| The Berean Expositor Volume 46 - Page 246 of 249 Index | Zoom | |
This middle wall was not, however, exclusively related to Peter. The assembled
apostles and elders at Jerusalem, in solemn council, and uniting with their decision the
Holy Ghost, perpetuated this middle wall between Jewish and Gentile believers:
"Wherefore my sentence is, that we trouble not them, which from among the Gentiles
are turned to God; but that we write unto them, that they abstain from pollutions of idols,
and from fornication, and from things strangled, and from blood. For Moses of old time
hath in every city them that preach him, being read in synagogues every sabbath day"
(Acts 15: 19-21).
It is evident that while the Gentiles were asked to observe these four "necessary
things" (verse 28), the Jewish church was still intent upon the whole ceremonial law.

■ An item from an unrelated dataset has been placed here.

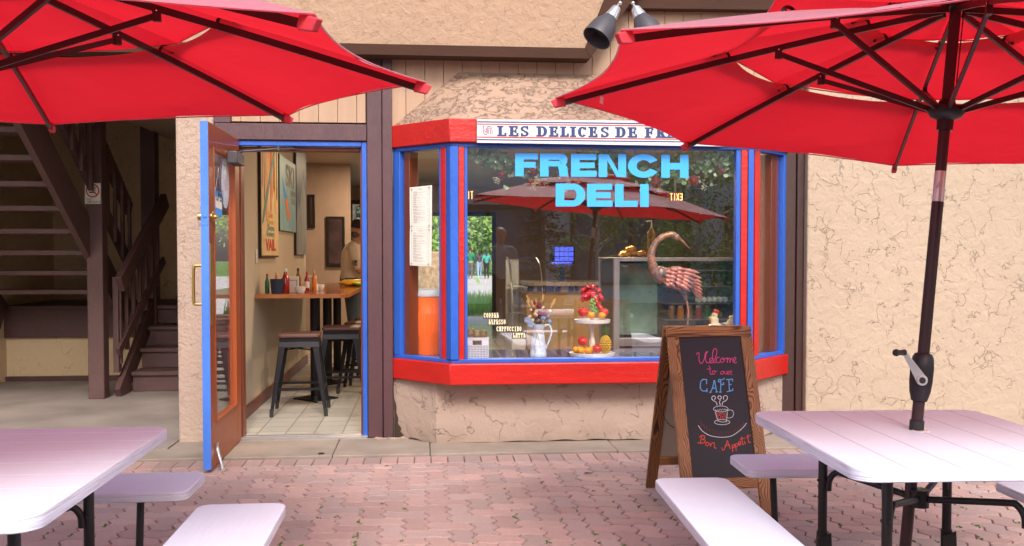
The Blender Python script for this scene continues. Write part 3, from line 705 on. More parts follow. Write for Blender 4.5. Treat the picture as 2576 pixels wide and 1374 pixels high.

This could have but one effect--division. The Jewish believer would, no doubt, consider
himself upon a higher plane of sanctity than the Gentile who was expected only to
observe the four basic things. This decision at Jerusalem is called "the decrees", exactly
the same word as is translated "ordinances" in Eph. 2: 15:
"They delivered them the decrees for to keep, that were ordained of the apostles and
elders which were at Jerusalem" (Acts 16: 4).
There is one further reference to this middle wall and the decrees or ordinances, and
that is found in Col. 2: Whether "the decrees" of Acts 15: and 16: are in view in
Ephesians 2: may be open to question; the passage in Col. 2:, however, is beyond
doubt. The passage uses the same words as are found in Eph. 2: 1 "and you being dead
to trespasses", and proceeds:
"and to the uncircumcision of your flesh, He hath made alive together with Him, having
freely forgiven us all trespasses, having blotted out the handwriting of ordinances which
was against us, which was contrary to us, and took it out of the way, having nailed it to
the cross" (Col. 2: 13, 14).
What these contrary ordinances were is immediately made known:
"Let no man therefore judge you in meat, or in drink, or in respect of a feast, or new
moon, or sabbaths, which are a shadow of things to come, but the body is of Christ"
(Col. 2: 16, 17).
For the Jewish believer the setting aside of these ordinances was symbolized in the
rending of the veil, and is set out in the epistle to the Hebrews. For the Gentile believer
the slaying of that enmity was symbolized by the destruction of the Temple itself some
forty years after, when the middle wall was demolished. The removal of this enmity is a
distinctive feature of the dispensation of the Mystery.
Let us give due heed to the very emphatic language used with reference to the setting
aside of these ordinances:
"Broken down"; "abolished"; "slain" (in Ephesians).
"Blotting out", "taking away"; "nailing to the cross" (in Colossians).